Miguel Reale Júnior, por sua vez, afirma ser "muito importante esta área de atuação das próprias empresas através de compliance, através de busca de condutas estabelecidas como regra dentro da empresa, e também a própria corrupção privada". "Porque existe o lado da corrupção pública, que é a oferta de vantagens ilícitas ao administrador público que concede o recebimento de propina para deixar de cumprir o seu dever, e existe também possibilidades de uma corrupção privada. Ou seja, um diretor de uma empresa que, contrariando o seu dever de fidelidade a ela, faz o negócio nocivo para a companhia, mas no qual ele recebe uma participação, por exemplo".
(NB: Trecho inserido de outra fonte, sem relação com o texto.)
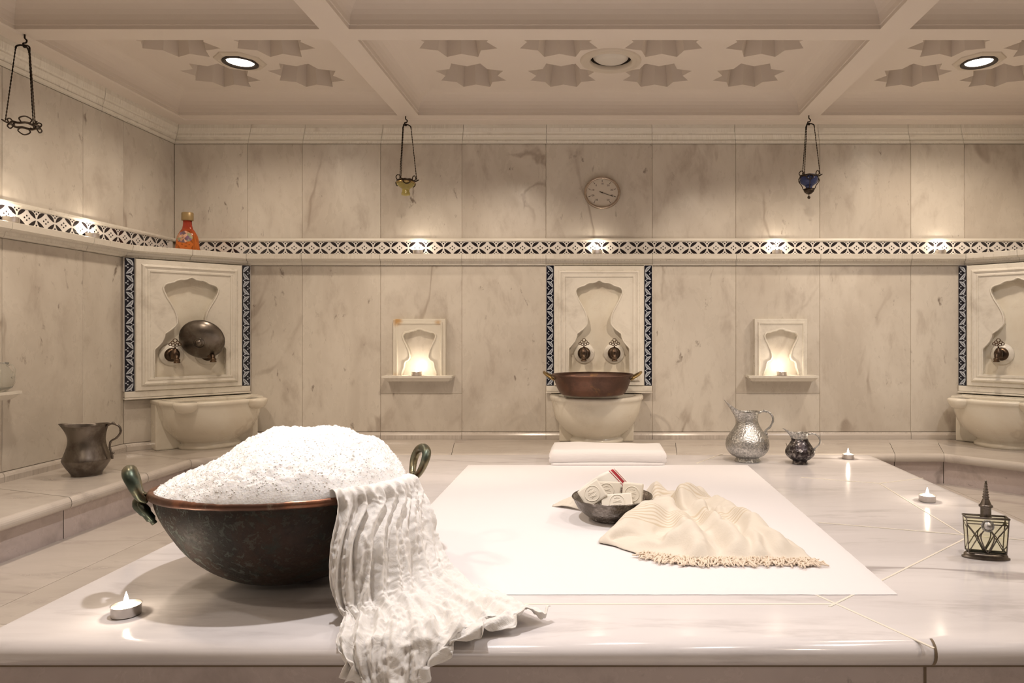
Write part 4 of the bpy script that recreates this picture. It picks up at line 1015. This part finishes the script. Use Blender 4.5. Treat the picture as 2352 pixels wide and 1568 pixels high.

Ainda refletindo sobre como a sociedade pode atuar para combater esse crime, Schommer ressalta que o meio acadêmico é um local onde podem surgir iniciativas voltadas a esse enfrentamento. O grupo de pesquisa Politeia, da Udesc, por exemplo, possui um projeto de estudo aplicado com prefeituras de Santa Catarina para desenvolver um padrão de dados abertos para compras e contratações públicas. "E é uma área que tem muita margem para corrupção. Se a gente tiver esse padrão de dados abertos e tivermos a adesão aí de todos os municípios, a gente tem um potencial gigante, tanto para controle, redução de fraudes e corrupção, mas também sobretudo para comparação de preços, por exemplo. Para melhorar a gestão do processo de compras, permitir comparabilidades", explica a professora.

Prêmio Não Aceito Corrupção

Estão abertas as inscrições da terceira edição do Prêmio Não Aceito Corrupção, apoiada pelo SBT News. Além de estudantes de graduação e pós-graduação de qualquer área, também poderão se inscrever jornalistas e empresários. O Instituto Não Aceito Corrupção (Inac) é uma associação civil, apartidária, fundada em 2015. 

As categorias do prêmio são: jornalismo investigativo, empresas e academia, este último dividido nas subcategorias projetos acadêmicos e tecnologia. As inscrições vão até o dia 2 de maio, e a premiação será em 27 de julho.